What to produce: Restate the entries word for word, omitting nothing.
-------- Rows --------
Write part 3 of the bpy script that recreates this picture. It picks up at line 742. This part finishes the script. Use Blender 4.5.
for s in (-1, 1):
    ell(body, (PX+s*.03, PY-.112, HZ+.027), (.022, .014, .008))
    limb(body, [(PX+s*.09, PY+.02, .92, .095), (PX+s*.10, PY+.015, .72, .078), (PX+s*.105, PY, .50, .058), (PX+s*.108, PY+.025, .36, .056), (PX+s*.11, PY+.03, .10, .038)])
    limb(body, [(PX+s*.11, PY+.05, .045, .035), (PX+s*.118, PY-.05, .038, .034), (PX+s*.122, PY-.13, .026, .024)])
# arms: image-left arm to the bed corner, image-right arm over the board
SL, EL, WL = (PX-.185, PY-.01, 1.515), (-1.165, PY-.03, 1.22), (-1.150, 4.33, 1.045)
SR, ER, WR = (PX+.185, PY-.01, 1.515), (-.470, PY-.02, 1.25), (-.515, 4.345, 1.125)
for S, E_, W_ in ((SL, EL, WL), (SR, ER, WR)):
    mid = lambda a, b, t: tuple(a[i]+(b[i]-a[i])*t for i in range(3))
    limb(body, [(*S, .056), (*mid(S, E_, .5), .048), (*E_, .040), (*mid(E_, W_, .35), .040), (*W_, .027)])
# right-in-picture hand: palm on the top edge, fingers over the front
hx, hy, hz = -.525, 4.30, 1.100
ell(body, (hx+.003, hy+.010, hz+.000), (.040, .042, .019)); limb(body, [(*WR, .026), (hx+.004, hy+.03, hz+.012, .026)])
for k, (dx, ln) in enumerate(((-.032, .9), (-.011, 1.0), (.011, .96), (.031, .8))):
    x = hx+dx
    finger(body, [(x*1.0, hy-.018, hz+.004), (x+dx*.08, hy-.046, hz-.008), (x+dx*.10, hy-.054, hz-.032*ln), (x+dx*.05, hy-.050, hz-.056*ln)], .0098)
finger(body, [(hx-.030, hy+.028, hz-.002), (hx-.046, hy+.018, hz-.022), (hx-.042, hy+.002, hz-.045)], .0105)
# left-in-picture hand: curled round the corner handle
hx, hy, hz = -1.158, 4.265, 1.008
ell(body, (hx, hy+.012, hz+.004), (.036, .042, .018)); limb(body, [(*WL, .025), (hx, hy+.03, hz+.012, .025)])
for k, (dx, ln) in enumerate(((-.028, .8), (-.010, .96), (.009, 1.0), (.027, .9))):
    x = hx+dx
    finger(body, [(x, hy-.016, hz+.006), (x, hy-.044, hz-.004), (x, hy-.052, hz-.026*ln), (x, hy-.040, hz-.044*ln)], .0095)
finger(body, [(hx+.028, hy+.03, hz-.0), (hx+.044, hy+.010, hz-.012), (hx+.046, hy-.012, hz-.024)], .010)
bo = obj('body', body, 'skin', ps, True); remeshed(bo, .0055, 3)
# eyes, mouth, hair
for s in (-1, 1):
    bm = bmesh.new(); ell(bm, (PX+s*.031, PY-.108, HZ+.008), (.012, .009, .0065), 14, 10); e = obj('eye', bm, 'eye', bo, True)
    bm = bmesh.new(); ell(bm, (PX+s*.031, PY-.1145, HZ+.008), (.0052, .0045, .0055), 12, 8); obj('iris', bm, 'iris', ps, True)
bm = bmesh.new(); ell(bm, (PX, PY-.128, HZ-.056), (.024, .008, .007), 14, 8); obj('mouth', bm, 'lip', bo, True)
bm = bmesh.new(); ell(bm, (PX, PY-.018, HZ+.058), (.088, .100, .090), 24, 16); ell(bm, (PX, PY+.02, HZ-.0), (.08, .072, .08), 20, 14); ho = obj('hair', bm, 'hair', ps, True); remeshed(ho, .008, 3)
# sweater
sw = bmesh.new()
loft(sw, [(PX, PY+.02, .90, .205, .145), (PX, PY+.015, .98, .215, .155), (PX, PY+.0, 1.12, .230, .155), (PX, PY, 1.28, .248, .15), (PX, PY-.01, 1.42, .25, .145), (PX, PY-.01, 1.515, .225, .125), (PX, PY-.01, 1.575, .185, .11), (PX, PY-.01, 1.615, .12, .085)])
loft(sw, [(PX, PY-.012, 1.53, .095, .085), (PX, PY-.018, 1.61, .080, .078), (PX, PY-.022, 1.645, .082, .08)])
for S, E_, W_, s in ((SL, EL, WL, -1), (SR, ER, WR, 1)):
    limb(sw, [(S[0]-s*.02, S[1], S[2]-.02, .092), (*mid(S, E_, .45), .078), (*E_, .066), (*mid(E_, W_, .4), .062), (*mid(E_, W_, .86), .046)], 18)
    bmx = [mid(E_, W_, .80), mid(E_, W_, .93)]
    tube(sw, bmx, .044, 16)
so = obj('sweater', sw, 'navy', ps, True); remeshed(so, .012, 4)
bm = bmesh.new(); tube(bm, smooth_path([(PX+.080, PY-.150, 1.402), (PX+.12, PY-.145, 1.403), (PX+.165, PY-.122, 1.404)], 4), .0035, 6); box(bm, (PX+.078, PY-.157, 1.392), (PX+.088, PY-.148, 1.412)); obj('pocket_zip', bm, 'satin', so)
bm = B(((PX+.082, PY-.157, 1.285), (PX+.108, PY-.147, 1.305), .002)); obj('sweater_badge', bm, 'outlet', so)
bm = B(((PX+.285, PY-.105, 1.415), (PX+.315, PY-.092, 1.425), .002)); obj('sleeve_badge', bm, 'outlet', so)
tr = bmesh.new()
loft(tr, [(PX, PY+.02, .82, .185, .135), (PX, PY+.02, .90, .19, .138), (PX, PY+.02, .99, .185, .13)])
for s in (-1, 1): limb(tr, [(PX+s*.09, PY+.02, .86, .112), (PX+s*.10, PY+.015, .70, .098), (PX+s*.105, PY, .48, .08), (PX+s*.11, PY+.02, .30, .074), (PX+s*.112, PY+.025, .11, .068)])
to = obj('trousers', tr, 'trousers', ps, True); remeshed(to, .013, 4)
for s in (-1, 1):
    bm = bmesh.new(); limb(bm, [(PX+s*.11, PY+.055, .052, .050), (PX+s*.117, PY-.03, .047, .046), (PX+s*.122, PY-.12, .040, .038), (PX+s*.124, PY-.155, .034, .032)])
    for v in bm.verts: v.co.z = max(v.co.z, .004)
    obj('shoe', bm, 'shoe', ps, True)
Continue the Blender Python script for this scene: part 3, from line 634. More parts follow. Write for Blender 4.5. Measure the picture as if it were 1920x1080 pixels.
--------
Result:
Write part 3 of the bpy script that recreates this picture. It picks up at line 742. This part finishes the script. Use Blender 4.5.
for s in (-1, 1):
    ell(body, (PX+s*.03, PY-.112, HZ+.027), (.022, .014, .008))
    limb(body, [(PX+s*.09, PY+.02, .92, .095), (PX+s*.10, PY+.015, .72, .078), (PX+s*.105, PY, .50, .058), (PX+s*.108, PY+.025, .36, .056), (PX+s*.11, PY+.03, .10, .038)])
    limb(body, [(PX+s*.11, PY+.05, .045, .035), (PX+s*.118, PY-.05, .038, .034), (PX+s*.122, PY-.13, .026, .024)])
# arms: image-left arm to the bed corner, image-right arm over the board
SL, EL, WL = (PX-.185, PY-.01, 1.515), (-1.165, PY-.03, 1.22), (-1.150, 4.33, 1.045)
SR, ER, WR = (PX+.185, PY-.01, 1.515), (-.470, PY-.02, 1.25), (-.515, 4.345, 1.125)
for S, E_, W_ in ((SL, EL, WL), (SR, ER, WR)):
    mid = lambda a, b, t: tuple(a[i]+(b[i]-a[i])*t for i in range(3))
    limb(body, [(*S, .056), (*mid(S, E_, .5), .048), (*E_, .040), (*mid(E_, W_, .35), .040), (*W_, .027)])
# right-in-picture hand: palm on the top edge, fingers over the front
hx, hy, hz = -.525, 4.30, 1.100
ell(body, (hx+.003, hy+.010, hz+.000), (.040, .042, .019)); limb(body, [(*WR, .026), (hx+.004, hy+.03, hz+.012, .026)])
for k, (dx, ln) in enumerate(((-.032, .9), (-.011, 1.0), (.011, .96), (.031, .8))):
    x = hx+dx
    finger(body, [(x*1.0, hy-.018, hz+.004), (x+dx*.08, hy-.046, hz-.008), (x+dx*.10, hy-.054, hz-.032*ln), (x+dx*.05, hy-.050, hz-.056*ln)], .0098)
finger(body, [(hx-.030, hy+.028, hz-.002), (hx-.046, hy+.018, hz-.022), (hx-.042, hy+.002, hz-.045)], .0105)
# left-in-picture hand: curled round the corner handle
hx, hy, hz = -1.158, 4.265, 1.008
ell(body, (hx, hy+.012, hz+.004), (.036, .042, .018)); limb(body, [(*WL, .025), (hx, hy+.03, hz+.012, .025)])
for k, (dx, ln) in enumerate(((-.028, .8), (-.010, .96), (.009, 1.0), (.027, .9))):
    x = hx+dx
    finger(body, [(x, hy-.016, hz+.006), (x, hy-.044, hz-.004), (x, hy-.052, hz-.026*ln), (x, hy-.040, hz-.044*ln)], .0095)
finger(body, [(hx+.028, hy+.03, hz-.0), (hx+.044, hy+.010, hz-.012), (hx+.046, hy-.012, hz-.024)], .010)
bo = obj('body', body, 'skin', ps, True); remeshed(bo, .0055, 3)
# eyes, mouth, hair
for s in (-1, 1):
    bm = bmesh.new(); ell(bm, (PX+s*.031, PY-.108, HZ+.008), (.012, .009, .0065), 14, 10); e = obj('eye', bm, 'eye', bo, True)
    bm = bmesh.new(); ell(bm, (PX+s*.031, PY-.1145, HZ+.008), (.0052, .0045, .0055), 12, 8); obj('iris', bm, 'iris', ps, True)
bm = bmesh.new(); ell(bm, (PX, PY-.128, HZ-.056), (.024, .008, .007), 14, 8); obj('mouth', bm, 'lip', bo, True)
bm = bmesh.new(); ell(bm, (PX, PY-.018, HZ+.058), (.088, .100, .090), 24, 16); ell(bm, (PX, PY+.02, HZ-.0), (.08, .072, .08), 20, 14); ho = obj('hair', bm, 'hair', ps, True); remeshed(ho, .008, 3)
# sweater
sw = bmesh.new()
loft(sw, [(PX, PY+.02, .90, .205, .145), (PX, PY+.015, .98, .215, .155), (PX, PY+.0, 1.12, .230, .155), (PX, PY, 1.28, .248, .15), (PX, PY-.01, 1.42, .25, .145), (PX, PY-.01, 1.515, .225, .125), (PX, PY-.01, 1.575, .185, .11), (PX, PY-.01, 1.615, .12, .085)])
loft(sw, [(PX, PY-.012, 1.53, .095, .085), (PX, PY-.018, 1.61, .080, .078), (PX, PY-.022, 1.645, .082, .08)])
for S, E_, W_, s in ((SL, EL, WL, -1), (SR, ER, WR, 1)):
    limb(sw, [(S[0]-s*.02, S[1], S[2]-.02, .092), (*mid(S, E_, .45), .078), (*E_, .066), (*mid(E_, W_, .4), .062), (*mid(E_, W_, .86), .046)], 18)
    bmx = [mid(E_, W_, .80), mid(E_, W_, .93)]
    tube(sw, bmx, .044, 16)
so = obj('sweater', sw, 'navy', ps, True); remeshed(so, .012, 4)
bm = bmesh.new(); tube(bm, smooth_path([(PX+.080, PY-.150, 1.402), (PX+.12, PY-.145, 1.403), (PX+.165, PY-.122, 1.404)], 4), .0035, 6); box(bm, (PX+.078, PY-.157, 1.392), (PX+.088, PY-.148, 1.412)); obj('pocket_zip', bm, 'satin', so)
bm = B(((PX+.082, PY-.157, 1.285), (PX+.108, PY-.147, 1.305), .002)); obj('sweater_badge', bm, 'outlet', so)
bm = B(((PX+.285, PY-.105, 1.415), (PX+.315, PY-.092, 1.425), .002)); obj('sleeve_badge', bm, 'outlet', so)
tr = bmesh.new()
loft(tr, [(PX, PY+.02, .82, .185, .135), (PX, PY+.02, .90, .19, .138), (PX, PY+.02, .99, .185, .13)])
for s in (-1, 1): limb(tr, [(PX+s*.09, PY+.02, .86, .112), (PX+s*.10, PY+.015, .70, .098), (PX+s*.105, PY, .48, .08), (PX+s*.11, PY+.02, .30, .074), (PX+s*.112, PY+.025, .11, .068)])
to = obj('trousers', tr, 'trousers', ps, True); remeshed(to, .013, 4)
for s in (-1, 1):
    bm = bmesh.new(); limb(bm, [(PX+s*.11, PY+.055, .052, .050), (PX+s*.117, PY-.03, .047, .046), (PX+s*.122, PY-.12, .040, .038), (PX+s*.124, PY-.155, .034, .032)])
    for v in bm.verts: v.co.z = max(v.co.z, .004)
    obj('shoe', bm, 'shoe', ps, True)
Continue the Blender Python script for this scene: part 3, from line 634. More parts follow. Write for Blender 4.5. Measure the picture as if it were 1920x1080 pixels.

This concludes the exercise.